« Wissal » : la rencontre au cœur de l’œuvre

 « Wissal » : la rencontre au cœur de l’œuvre

Alexia Martin (Cie Dayma)


Quand la danse, la calligraphie arabe et la photographie urbaine se rencontrent dans un même spectacle justement nommé « Wissal ».


« Wissal », la rencontre spirituelle mais également la rencontre, tout simplement. La danseuse et chorégraphe Alexia Martin (Cie Dayma) revient pour nous sur l'importance de la rencontre entre différents univers, différentes cultures, dans sa création artistique comme dans sa vie au quotidien. Dans le cadre du festival Nous n'irons pas à Avignon, « Wissal » sera jouée à la Gare au Théâtre (Vitry-sur-Seine) du 11 au 13 juillet.


Pourquoi avoir appelé cette création « Wissal » ?


Alexia Martin : « Wissal » signifie l'union, la rencontre. C'est aussi un prénom, masculin ou féminin. « Wissal », c'est un mot utilisé plutôt dans le contexte spirituel. Dans un sens beaucoup plus large, c'est aussi la rencontre de deux êtres, de deux univers. Il y a vraiment cette idée d'unité. C'est pour ça que je l'ai choisi pour cette création, parce que c'est à la fois, la réunion dans un même espace de beaucoup d'aspects de ma création artistique (aspect urbain, gestuel, pictural), mais également la rencontre avec l’œuvre picturale de RamZ [Ramzi Saïbi, ndlr] qui fait de la calligraphie arabe urbaine.  


Comment est née cette création ?


C'est un concept qui est né petit à petit, moi j'ai été formée aux danses arabes et berbères mais je pratique également le tournoiement d'inspiration derviche depuis une vingtaine d'années.

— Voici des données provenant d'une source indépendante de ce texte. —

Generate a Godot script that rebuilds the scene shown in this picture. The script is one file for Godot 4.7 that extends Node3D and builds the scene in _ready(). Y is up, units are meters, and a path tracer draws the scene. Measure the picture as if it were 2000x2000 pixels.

Petit à petit en tant que danseuse, j'ai été amenée à travailler dans des cultures qui ne sont pas ma culture d'origine, à rencontrer des gens d'origines très différentes, des artistes, des musiciens et à créer une sorte de patchwork d'influences très diverses, dont le foisonnement a été mon lieu de vie, le 18ème arrondissement. Un quartier marqué par une grande pluralité de cultures et de trajectoires.


Donc « Wissal » est né de mon parcours très multiple d'artiste. J'avais  envie de rendre hommage à ce quartier qui lui a donné, une possibilité, une inspiration… J'ai fait beaucoup de créations autour du 18ème. Dans « Wissal », il y a ma danse, les calligraphies de RamZ et des photographies urbaines de Behlole Mushtaq qui a photographié des lieux qui sont importants pour moi dans le 18ème et qui veulent dire quelque chose symboliquement.


Comment avez-vous rencontré les deux autres artistes présents sur le spectacle ?


Behlole c'est un musicien avec qui j'ai travaillé dans le contexte de la création de « Noor », sur les musiques spirituelles du Pakistan. Je dansais et lui était percussionniste, mais également photographe de grand talent; donc je lui avais demandé de faire ce travail pour moi dans cette autre création.


La rencontre avec RamZ est beaucoup plus ancienne. On a collaboré et travaillé ensemble depuis quasiment quinze ans sur différents projets. Et notre point commun finalement, c'est d'assumer un lien à la non-lisibilité immédiate de l'art, à l'abstraction de l'art. Aussi bien lui, avec ses calligraphies urbaines qui ne sont pas lisibles en arabe, que moi, à travers ma gestuelle qui est vraiment un mélange de danse arabe, de danse afghane, d'influences de danses spirituelles. Une gestuelle contemporaine même si je n'ai pas des codes européens. Je suis européenne mais je ne danse pas avec des codes européens.


Qu'aimeriez-vous que le public retienne de ce spectacle ?


Je dirais la complexité de l'identité humaine. C'est pour tout le monde. Qu'on soit à la fois dans une unité, une rencontre, donc le « Wissal » au quotidien. Et, à l'intérieur de cette trajectoire, chaque personne a une multitude d'influences, même quand on ne s'en rend pas compte. Donc ce spectacle, d'une manière allusive et indirecte parle de ça.


Dans ma mise en scène, je joue aussi beaucoup avec des cadres, des objets de récupération, qui viennent également du 18ème. Ces cadres, symboliquement, je me les approprie, je les déplace comme des frontières, comme un domicile, comme l'intérieur de soi donc il y a aussi cette notion de la ville, du cadre et de la richesse, la complexité de chacun. Le fait de se laisser aller aussi à ne pas forcément comprendre l'histoire. Parce qu'évidemment, là où mon travail est contemporain, c'est que chacun y comprend ce qu'il veut.


Je sais très bien ce que je dis, à quel moment je le dis mais, même si je donne des éléments, il ne s'agit pas que chacun adhère, comprenne exactement ceci ou cela, je peux avoir des retours très différents.